The Herakles Legend.

Arrian gives the story thus: "It is further said that he [Herakles][[16]] had a very numerous progeny of children born to him in India ... [31] but that he had only one daughter.[[17]] The name of this child was Pandaia, and the land in which she was born, and with the sovereignty of which Herakles entrusted her, was called after her name Pandaia" (Indika, viii.).

This is the very legend contained in the Puranas, of Vyasa (who was Hari-kul-es, or chief of the race of Hari) and his spiritual daughter Pandaia, from whom the grand race the Pandavas, and from whom Delhi and its dependencies were designated the Pandava sovereignty.

Her issue ruled for thirty-one generations in direct descents, or from 1120 to 610 before Christ; when the military minister,[[18]] connected by blood, was chosen by the chiefs who rebelled against the last Pandu king, represented as “neglectful of all the cares of government,” and whose deposition and death introduced a new dynasty.

Two other dynasties succeeded in like manner by the usurpation of these military ministers, until Vikramaditya, when the Pandava sovereignty and era of Yudhishthira were both overturned.

Indraprastha remained without a sovereign, supreme power being removed from the north to the southern parts of India, till the fourth, or, according to some authorities, the eighth century after Vikrama, when the throne of Yudhishthira was once more occupied by the Tuar tribe of Rajputs, claiming descents from the Pandus. To this ancient capital, thus refounded, the new appellation of Delhi was given; and the dynasty of the founder, Anangpal, lasted to the twelfth century, when he abdicated in favour of his grandson,[[19]] Prithiviraja, the last imperial Rajput sovereign of India, whose defeat and death introduced the Muhammadans.

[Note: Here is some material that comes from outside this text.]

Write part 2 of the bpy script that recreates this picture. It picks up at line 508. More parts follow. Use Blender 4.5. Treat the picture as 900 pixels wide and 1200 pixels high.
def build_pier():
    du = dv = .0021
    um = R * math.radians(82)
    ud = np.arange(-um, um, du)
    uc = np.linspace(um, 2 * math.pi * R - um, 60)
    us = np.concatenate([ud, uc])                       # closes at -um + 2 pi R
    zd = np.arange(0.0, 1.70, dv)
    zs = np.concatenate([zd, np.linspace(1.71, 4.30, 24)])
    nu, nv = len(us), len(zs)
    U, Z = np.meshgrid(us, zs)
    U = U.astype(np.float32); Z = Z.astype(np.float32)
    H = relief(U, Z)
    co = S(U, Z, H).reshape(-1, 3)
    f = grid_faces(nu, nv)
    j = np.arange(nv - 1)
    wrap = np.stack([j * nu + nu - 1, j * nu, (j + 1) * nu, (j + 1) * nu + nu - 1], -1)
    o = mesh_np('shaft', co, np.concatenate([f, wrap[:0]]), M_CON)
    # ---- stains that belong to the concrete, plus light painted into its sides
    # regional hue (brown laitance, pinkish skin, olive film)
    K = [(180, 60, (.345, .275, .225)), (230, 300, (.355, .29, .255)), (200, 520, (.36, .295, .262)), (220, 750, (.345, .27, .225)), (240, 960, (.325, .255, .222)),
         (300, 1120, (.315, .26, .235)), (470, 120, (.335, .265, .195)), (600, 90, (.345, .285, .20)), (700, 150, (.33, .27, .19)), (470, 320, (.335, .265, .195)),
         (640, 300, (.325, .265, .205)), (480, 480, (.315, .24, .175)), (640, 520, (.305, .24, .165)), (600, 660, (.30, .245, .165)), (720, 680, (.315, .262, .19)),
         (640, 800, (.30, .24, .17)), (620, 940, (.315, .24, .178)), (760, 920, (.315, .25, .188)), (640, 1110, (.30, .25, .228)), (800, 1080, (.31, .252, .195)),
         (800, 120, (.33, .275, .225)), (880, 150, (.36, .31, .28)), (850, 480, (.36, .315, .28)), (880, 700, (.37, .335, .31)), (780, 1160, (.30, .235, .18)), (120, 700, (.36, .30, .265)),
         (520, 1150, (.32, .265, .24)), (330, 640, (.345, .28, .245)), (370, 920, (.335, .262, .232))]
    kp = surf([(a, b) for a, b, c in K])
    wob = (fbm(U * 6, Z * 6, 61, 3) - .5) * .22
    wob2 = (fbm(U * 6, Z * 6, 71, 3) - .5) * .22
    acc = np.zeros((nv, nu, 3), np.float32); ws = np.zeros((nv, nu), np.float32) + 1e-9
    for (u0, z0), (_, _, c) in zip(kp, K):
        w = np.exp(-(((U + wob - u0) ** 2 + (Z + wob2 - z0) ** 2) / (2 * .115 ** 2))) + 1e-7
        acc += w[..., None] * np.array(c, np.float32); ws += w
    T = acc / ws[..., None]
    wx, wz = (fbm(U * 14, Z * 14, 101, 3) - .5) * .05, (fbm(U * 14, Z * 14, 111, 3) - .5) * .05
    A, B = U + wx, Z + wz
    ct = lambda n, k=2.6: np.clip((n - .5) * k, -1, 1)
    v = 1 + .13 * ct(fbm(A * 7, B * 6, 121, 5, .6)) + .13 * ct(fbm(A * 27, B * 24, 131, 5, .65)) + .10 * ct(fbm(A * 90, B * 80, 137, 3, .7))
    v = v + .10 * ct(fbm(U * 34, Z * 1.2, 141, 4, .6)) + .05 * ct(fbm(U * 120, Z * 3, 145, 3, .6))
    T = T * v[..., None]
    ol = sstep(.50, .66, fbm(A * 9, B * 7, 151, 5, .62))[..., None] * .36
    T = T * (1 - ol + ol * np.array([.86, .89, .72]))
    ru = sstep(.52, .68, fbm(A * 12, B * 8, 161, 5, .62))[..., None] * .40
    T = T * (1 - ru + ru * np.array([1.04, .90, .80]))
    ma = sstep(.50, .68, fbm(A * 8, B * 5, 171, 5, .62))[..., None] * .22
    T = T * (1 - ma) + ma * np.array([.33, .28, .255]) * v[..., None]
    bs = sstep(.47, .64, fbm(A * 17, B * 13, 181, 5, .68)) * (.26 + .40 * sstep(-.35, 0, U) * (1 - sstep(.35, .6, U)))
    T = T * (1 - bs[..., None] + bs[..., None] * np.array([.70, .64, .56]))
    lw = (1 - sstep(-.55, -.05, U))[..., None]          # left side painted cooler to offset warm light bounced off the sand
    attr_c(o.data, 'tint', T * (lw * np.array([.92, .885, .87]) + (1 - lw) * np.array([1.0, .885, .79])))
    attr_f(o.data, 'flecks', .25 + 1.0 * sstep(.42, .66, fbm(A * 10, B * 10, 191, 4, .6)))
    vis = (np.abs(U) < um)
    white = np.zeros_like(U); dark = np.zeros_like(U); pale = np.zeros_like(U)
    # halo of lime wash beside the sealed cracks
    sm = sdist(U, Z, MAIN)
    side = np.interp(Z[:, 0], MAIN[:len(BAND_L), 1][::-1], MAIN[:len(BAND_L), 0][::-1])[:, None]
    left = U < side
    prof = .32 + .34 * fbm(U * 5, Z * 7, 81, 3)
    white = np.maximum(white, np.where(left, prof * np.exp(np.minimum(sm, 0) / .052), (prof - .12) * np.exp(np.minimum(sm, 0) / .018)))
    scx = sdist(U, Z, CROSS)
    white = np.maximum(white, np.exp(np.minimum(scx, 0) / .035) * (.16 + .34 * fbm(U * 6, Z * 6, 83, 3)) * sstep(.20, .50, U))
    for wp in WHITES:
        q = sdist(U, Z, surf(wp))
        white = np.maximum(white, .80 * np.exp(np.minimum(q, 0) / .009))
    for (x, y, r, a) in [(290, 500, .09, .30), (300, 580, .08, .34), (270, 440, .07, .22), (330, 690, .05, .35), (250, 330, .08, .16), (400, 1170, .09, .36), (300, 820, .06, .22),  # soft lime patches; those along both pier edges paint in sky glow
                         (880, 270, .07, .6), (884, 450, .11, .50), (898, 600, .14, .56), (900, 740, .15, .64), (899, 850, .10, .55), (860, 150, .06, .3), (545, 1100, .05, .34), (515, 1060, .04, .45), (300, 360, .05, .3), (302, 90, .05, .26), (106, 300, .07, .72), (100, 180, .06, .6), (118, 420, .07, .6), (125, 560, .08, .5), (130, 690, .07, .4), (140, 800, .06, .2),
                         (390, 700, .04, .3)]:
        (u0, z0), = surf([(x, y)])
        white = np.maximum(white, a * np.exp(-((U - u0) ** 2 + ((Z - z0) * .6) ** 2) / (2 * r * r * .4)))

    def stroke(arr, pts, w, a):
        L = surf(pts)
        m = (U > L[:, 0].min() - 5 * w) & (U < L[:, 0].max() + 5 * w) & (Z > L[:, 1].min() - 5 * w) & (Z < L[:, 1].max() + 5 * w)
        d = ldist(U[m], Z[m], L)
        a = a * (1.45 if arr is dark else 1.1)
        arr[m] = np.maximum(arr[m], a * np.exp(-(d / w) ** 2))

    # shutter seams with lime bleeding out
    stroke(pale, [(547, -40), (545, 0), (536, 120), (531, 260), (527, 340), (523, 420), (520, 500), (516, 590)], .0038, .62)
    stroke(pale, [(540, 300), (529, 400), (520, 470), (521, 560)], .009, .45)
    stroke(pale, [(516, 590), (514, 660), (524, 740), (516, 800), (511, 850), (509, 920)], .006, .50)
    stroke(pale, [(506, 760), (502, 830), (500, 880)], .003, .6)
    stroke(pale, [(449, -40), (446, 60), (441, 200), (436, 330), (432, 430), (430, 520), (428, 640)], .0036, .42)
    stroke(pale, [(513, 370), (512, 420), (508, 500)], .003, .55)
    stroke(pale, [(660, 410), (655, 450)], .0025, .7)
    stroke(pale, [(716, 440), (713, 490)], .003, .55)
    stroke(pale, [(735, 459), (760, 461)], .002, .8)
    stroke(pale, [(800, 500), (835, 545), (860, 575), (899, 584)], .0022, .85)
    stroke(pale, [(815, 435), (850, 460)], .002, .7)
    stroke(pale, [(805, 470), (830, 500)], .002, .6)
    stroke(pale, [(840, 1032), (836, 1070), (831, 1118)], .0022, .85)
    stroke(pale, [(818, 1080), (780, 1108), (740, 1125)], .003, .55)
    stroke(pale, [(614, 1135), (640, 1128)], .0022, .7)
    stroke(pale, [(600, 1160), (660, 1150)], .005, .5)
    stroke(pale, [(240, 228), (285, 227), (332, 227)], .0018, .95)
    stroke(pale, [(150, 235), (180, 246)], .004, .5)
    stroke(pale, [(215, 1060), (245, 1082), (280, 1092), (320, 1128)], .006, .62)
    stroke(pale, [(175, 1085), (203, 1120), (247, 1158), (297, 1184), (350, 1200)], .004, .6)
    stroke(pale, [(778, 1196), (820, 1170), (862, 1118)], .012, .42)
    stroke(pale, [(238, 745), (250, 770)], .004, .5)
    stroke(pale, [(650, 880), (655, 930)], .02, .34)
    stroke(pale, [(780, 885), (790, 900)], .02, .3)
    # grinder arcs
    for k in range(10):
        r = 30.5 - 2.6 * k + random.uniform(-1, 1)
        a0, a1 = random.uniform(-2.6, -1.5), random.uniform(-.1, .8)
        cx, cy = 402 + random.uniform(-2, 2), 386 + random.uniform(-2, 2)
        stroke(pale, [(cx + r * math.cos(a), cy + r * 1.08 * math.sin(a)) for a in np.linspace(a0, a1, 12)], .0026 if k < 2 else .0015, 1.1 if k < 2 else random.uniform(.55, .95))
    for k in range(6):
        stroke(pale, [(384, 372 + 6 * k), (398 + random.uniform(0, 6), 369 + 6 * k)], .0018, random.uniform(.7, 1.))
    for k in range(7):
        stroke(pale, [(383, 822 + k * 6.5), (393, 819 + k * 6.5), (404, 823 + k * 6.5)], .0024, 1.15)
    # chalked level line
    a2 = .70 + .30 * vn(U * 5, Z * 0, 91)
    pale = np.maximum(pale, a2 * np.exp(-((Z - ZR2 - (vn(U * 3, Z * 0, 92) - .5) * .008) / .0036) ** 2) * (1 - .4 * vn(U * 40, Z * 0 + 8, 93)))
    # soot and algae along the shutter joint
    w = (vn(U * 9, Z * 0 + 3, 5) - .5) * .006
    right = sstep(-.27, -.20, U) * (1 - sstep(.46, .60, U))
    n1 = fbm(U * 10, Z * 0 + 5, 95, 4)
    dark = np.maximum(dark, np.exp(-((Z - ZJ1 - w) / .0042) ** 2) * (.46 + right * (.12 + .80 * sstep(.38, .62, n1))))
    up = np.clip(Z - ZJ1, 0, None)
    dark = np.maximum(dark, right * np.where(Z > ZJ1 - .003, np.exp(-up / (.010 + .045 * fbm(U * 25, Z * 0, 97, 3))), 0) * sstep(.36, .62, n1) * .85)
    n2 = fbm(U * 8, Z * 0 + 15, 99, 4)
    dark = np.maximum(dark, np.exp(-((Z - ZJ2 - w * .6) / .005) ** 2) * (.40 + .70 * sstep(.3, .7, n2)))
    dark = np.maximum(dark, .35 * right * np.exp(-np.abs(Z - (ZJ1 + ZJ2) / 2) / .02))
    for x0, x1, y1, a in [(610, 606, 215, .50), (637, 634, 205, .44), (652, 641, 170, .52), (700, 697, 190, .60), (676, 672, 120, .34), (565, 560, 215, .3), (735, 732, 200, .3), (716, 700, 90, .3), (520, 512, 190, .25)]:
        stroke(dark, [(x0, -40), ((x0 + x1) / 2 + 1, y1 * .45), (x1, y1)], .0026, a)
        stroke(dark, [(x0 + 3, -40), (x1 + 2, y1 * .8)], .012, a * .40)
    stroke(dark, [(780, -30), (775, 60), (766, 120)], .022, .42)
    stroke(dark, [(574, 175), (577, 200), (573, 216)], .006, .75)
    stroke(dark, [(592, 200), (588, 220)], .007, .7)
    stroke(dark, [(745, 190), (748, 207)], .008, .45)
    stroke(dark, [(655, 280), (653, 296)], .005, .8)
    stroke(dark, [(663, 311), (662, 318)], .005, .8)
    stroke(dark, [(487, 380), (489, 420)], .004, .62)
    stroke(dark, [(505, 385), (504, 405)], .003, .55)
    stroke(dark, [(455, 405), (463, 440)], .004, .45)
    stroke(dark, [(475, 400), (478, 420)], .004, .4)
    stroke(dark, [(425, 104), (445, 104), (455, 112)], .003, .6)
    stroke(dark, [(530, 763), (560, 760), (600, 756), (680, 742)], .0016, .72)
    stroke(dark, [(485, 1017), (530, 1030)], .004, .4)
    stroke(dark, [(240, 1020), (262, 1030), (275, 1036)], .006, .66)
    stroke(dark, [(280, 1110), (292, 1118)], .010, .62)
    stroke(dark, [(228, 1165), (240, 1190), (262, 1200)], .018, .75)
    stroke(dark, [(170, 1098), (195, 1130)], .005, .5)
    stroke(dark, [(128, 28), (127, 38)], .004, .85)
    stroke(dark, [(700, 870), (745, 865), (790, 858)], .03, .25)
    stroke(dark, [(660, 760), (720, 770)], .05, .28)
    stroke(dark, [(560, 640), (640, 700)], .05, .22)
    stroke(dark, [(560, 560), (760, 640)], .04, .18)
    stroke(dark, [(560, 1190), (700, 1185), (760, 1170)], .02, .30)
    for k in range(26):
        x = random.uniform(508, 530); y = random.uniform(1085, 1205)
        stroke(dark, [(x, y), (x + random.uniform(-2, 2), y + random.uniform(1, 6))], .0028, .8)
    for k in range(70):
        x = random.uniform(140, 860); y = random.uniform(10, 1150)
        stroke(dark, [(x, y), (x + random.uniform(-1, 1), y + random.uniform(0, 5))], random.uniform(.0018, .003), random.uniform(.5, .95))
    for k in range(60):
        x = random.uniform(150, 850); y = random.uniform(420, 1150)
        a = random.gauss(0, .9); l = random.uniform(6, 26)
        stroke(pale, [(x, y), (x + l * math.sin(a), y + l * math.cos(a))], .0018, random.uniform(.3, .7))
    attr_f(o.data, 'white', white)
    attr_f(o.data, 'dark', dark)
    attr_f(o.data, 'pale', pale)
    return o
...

This line has also closed with the pageant of a prince, and a colony returned from the extreme west is now the sole arbiter of the thrones of Pandu and Timur.

Britain has become heir to the monuments of Indraprastha raised by the descendants of Budha and Ila; to the iron pillar of the Pandavas, "whose pedestal[[20]] [32] is fixed in hell"; to the columns reared to victory, inscribed with characters yet unknown; to the massive ruins of its ancient continuous cities, encompassing a space still larger than the largest city in the world, whose mouldering domes and sites of fortresses,[[21]] the very names of which are lost, present a noble field for speculation on the ephemeral nature of power and glory. What monument would Britain bequeath to distant posterity of her succession to this dominion? Not one: except it be that of a still less perishable nature, the monument of national benefit. Much is in our power: much has been given, and posterity will demand the result.


[1]. The celebrated Goguet remarks on the madness of most nations pretending to trace their origin to infinity. The Babylonians, the Egyptians, and the Scythians, particularly, piqued themselves on their high antiquity, and the first assimilate with the Hindus in boasting they had observed the course of the stars 473,000 years. Each heaped ages on ages; but the foundations of this pretended antiquity are not supported by probability, and are even of modern invention (Origin of Laws).